A boat moves through the water of a river at 5 m/s relative to the water, regardless of the boat's direction. If the water in the river is flowing at 1.6 m/s, how long does it take the boat to make a round trip consisting of a 180 m displacement downstream followed by a 180 m displacement upstream?
To find the time it takes for the boat to make a round trip, we need to consider the relative velocity of the boat with respect to the ground.
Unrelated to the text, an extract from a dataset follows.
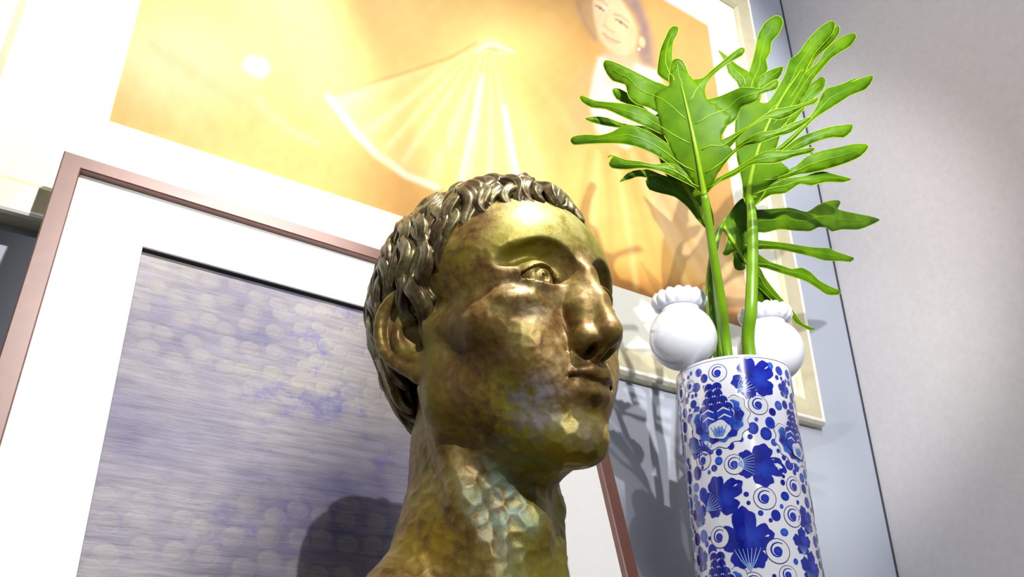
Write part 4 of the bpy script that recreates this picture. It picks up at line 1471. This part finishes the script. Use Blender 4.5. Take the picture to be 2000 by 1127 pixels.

This can be calculated by adding or subtracting the velocity of the boat with respect to the water and the velocity of the water itself, depending on whether the boat is moving downstream or upstream.
Let's break down the round trip into two parts: the downstream displacement and the upstream displacement.
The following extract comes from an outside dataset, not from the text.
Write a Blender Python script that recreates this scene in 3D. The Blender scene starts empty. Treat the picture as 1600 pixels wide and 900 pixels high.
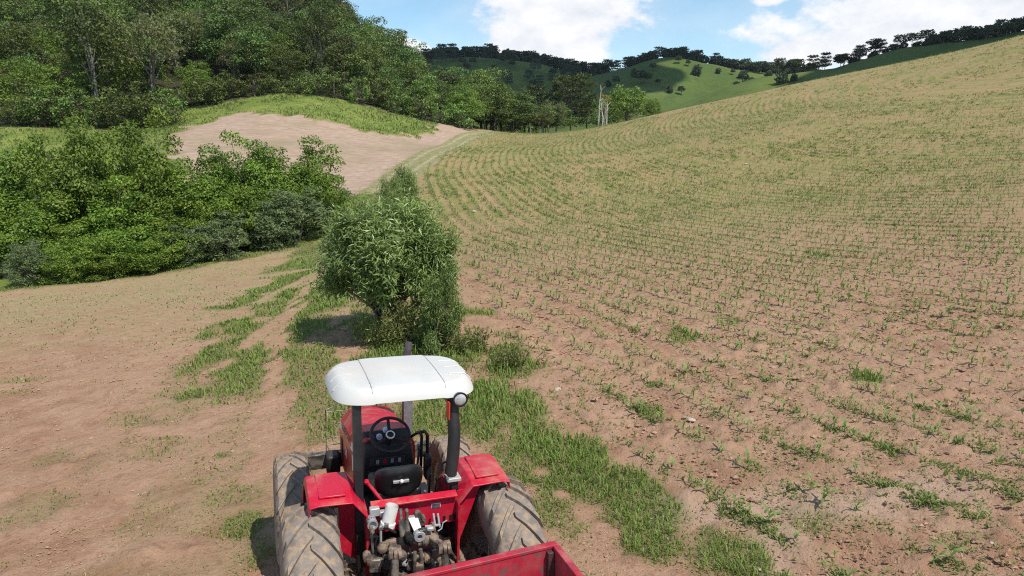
import bpy, bmesh, math, random
import numpy as np
from mathutils import Vector, Matrix
random.seed(7); rng = np.random.default_rng(7)
S = bpy.context.scene; COL = S.collection
R = math.radians

# ------------------------------------------------------------------ camera
PITCH = R(12.0); CAM_H = 4.7
cam = bpy.data.cameras.new('camera'); cam.lens = 24; cam.sensor_width = 36; cam.clip_end = 20000; cam.clip_start = 0.1
camo = bpy.data.objects.new('camera', cam); COL.objects.link(camo); S.camera = camo
camo.location = (0, 0, CAM_H); camo.rotation_euler = (math.pi/2 - PITCH, 0, 0)
S.render.resolution_x = 1024; S.render.resolution_y = 576
S.view_settings.view_transform = 'Standard'; S.view_settings.look = 'None'
S.view_settings.exposure = 0.0; S.view_settings.gamma = 1.0
S.render.engine = 'CYCLES'; S.cycles.use_denoising = False; S.cycles.filter_width = 1.1; S.cycles.sample_clamp_indirect = 4
S.cycles.max_bounces = 6; S.cycles.transparent_max_bounces = 8; S.cycles.volume_bounces = 0

# ------------------------------------------------------------------ sun
SUN = Vector((.46, -.42, 1.0)).normalized()
SUN_EL = math.asin(SUN.z); SUN_AZ = math.atan2(SUN.x, SUN.y)
sl = bpy.data.lights.new('sun', 'SUN'); sl.energy = 4.9; sl.angle = R(.53); sl.color = (1, .945, .85)
so = bpy.data.objects.new('sun', sl); COL.objects.link(so); so.location = (60, -60, 120)
so.rotation_euler = SUN.to_track_quat('Z', 'Y').to_euler()

# ------------------------------------------------------------------ projection helpers (layout only: photo pixel -> ray -> world point)
FPX = 1600*24/36
def ray(u, v):
    dx = (u-800)/FPX; dz = (450-v)/FPX
    return np.array([dx, math.cos(PITCH)+dz*math.sin(PITCH), -math.sin(PITCH)+dz*math.cos(PITCH)])
def at(u, v, y):
    d = ray(u, v); t = y/d[1]; return np.array([d[0]*t, y, CAM_H+d[2]*t])
def rdir(u, v):
    d = ray(u, v); return d/np.linalg.norm(d)

# ------------------------------------------------------------------ sky
W = bpy.data.worlds.new('World'); S.world = W; W.use_nodes = True
def build_sky():
    nt = W.node_tree; nt.nodes.clear(); N = nt.nodes.new; L = nt.links.new
    out = N('ShaderNodeOutputWorld'); bg = N('ShaderNodeBackground'); L(bg.outputs[0], out.inputs[0])
    bg.inputs[1].default_value = 0.11
    sky = N('ShaderNodeTexSky'); sky.sky_type = 'NISHITA'; sky.sun_disc = False
    sky.sun_elevation = SUN_EL; sky.sun_rotation = SUN_AZ; sky.altitude = 900; sky.air_density = 1.0; sky.dust_density = .6; sky.ozone_density = 1.6
    tc = N('ShaderNodeTexCoord')
    def math_(op, a, b=None, c=None, clamp=False):
        n = N('ShaderNodeMath'); n.operation = op; n.use_clamp = clamp
        for i, x in enumerate((a, b, c)):
            if x is None: continue
            if isinstance(x, (int, float)): n.inputs[i].default_value = x
            else: L(x, n.inputs[i])
        return n.outputs[0]
    def noise(scale, detail, vec, rough=.55):
        n = N('ShaderNodeTexNoise'); n.inputs['Scale'].default_value = scale; n.inputs['Detail'].default_value = detail
        n.inputs['Roughness'].default_value = rough; L(vec, n.inputs['Vector']); return n.outputs[0]
    mp = N('ShaderNodeMapping'); mp.inputs['Scale'].default_value = (1, 1, 1.7); L(tc.outputs['Generated'], mp.inputs[0])
    mp2 = N('ShaderNodeMapping'); mp2.inputs['Scale'].default_value = (1, 1, 1.7); mp2.inputs['Location'].default_value = (.0, 0, .03)
    L(tc.outputs['Generated'], mp2.inputs[0])
    n1 = noise(9, 9, mp.outputs[0], .6); n2 = noise(9, 9, mp2.outputs[0], .6)
    blobs = [(880, 25, .11, .065), (830, 55, .095, .032), (905, 62, .06, .03), (1340, 70, .115, .04), (1430, 20, .165, .068), (1560, 15, .14, .06),
             (1250, 85, .05, .022), (1210, -8, .03, .014), (632, 78, .035, .014), (560, -60, .09, .03), (1750, -40, .2, .08), (1000,-160,.2,.06),
             (300, -200, .22, .07), (-150, 0, .2, .06)]
    w = None
    for u, v, rx, rz in blobs:
        c = rdir(u, v)
        s = N('ShaderNodeVectorMath'); s.operation = 'SUBTRACT'; L(tc.outputs['Generated'], s.inputs[0]); s.inputs[1].default_value = c
        m = N('ShaderNodeVectorMath'); m.operation = 'MULTIPLY'; L(s.outputs[0], m.inputs[0]); m.inputs[1].default_value = (1/rx, 1/rx, 1/rz)
        l = N('ShaderNodeVectorMath'); l.operation = 'LENGTH'; L(m.outputs[0], l.inputs[0])
        k = math_('SUBTRACT', 1.0, l.outputs['Value'])
        w = k if w is None else math_('MAXIMUM', w, k)
    # clouds all round the rest of the sky
    sep = N('ShaderNodeSeparateXYZ'); L(tc.outputs['Generated'], sep.inputs[0])
    gen = noise(2.6, 4, mp.outputs[0])
    gen = math_('MULTIPLY_ADD', gen, 5.0, -3.25)
    side = math_('MULTIPLY_ADD', sep.outputs['Y'], -6.0, 3.2)           # beside and behind
    high = math_('MULTIPLY_ADD', sep.outputs['Z'], 6.0, -1.9)           # above the frame
    outm = math_('MAXIMUM', side, high); outm = math_('MINIMUM', outm, 0.0)
    gen = math_('ADD', gen, outm)
    w = math_('MAXIMUM', w, math_('MAXIMUM', math_('MINIMUM', gen, .8), -3.0))
    d1 = math_('ADD', w, math_('MULTIPLY_ADD', n1, 2.6, -1.3)); d2 = math_('ADD', w, math_('MULTIPLY_ADD', n2, 2.6, -1.3))
    mr = N('ShaderNodeMapRange'); mr.interpolation_type = 'SMOOTHSTEP'; L(d1, mr.inputs[0])
    mr.inputs[1].default_value = -.12; mr.inputs[2].default_value = .38
    wisp = N('ShaderNodeMapRange'); L(d1, wisp.inputs[0]); wisp.inputs[1].default_value = -1.1; wisp.inputs[2].default_value = .3; wisp.inputs[4].default_value = .22
    cov = math_('MAXIMUM', mr.outputs[0], wisp.outputs[0])
    sh = N('ShaderNodeMapRange'); L(math_('SUBTRACT', d1, d2), sh.inputs[0]); sh.inputs[1].default_value = -.5; sh.inputs[2].default_value = .35
    mx = N('ShaderNodeMix'); mx.data_type = 'RGBA'; L(sh.outputs[0], mx.inputs[0])
    mx.inputs[6].default_value = (7.2, 7.6, 8.3, 1); mx.inputs[7].default_value = (9.8, 9.8, 9.9, 1)
    gain = N('ShaderNodeMix'); gain.data_type = 'RGBA'; gain.blend_type = 'MULTIPLY'; gain.inputs[0].default_value = 1
    L(sky.outputs[0], gain.inputs[6]); gain.inputs[7].default_value = (1.42, 1.62, 1.55, 1)
    fin = N('ShaderNodeMix'); fin.data_type = 'RGBA'; L(cov, fin.inputs[0]); L(gain.outputs[2], fin.inputs[6]); L(mx.outputs[2], fin.inputs[7])
    L(fin.outputs[2], bg.inputs[0])
build_sky()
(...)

1. Downstream Displacement:
The boat is moving in the same direction as the water's flow, so we need to add the velocities:
Relative velocity downstream = velocity of the boat + velocity of the water = 5 m/s + 1.6 m/s = 6.6 m/s
The downstream displacement is 180 m, and we can use the formula: Time = Distance / Speed
Time downstream = 180 m / 6.6 m/s ≈ 27.27 seconds
2. Upstream Displacement:
The boat is moving against the water's flow, so we need to subtract the velocities:
Relative velocity upstream = velocity of the boat - velocity of the water = 5 m/s - 1.6 m/s = 3.4 m/s
The upstream displacement is also 180 m:
Time upstream = 180 m / 3.4 m/s ≈ 52.94 seconds
To calculate the total time for the round trip, we need to add the times for the downstream and upstream displacements:
Total time = Time downstream + Time upstream
Total time = 27.27 seconds + 52.94 seconds ≈ 80.21 seconds
Therefore, it takes approximately 80.21 seconds for the boat to make a round trip.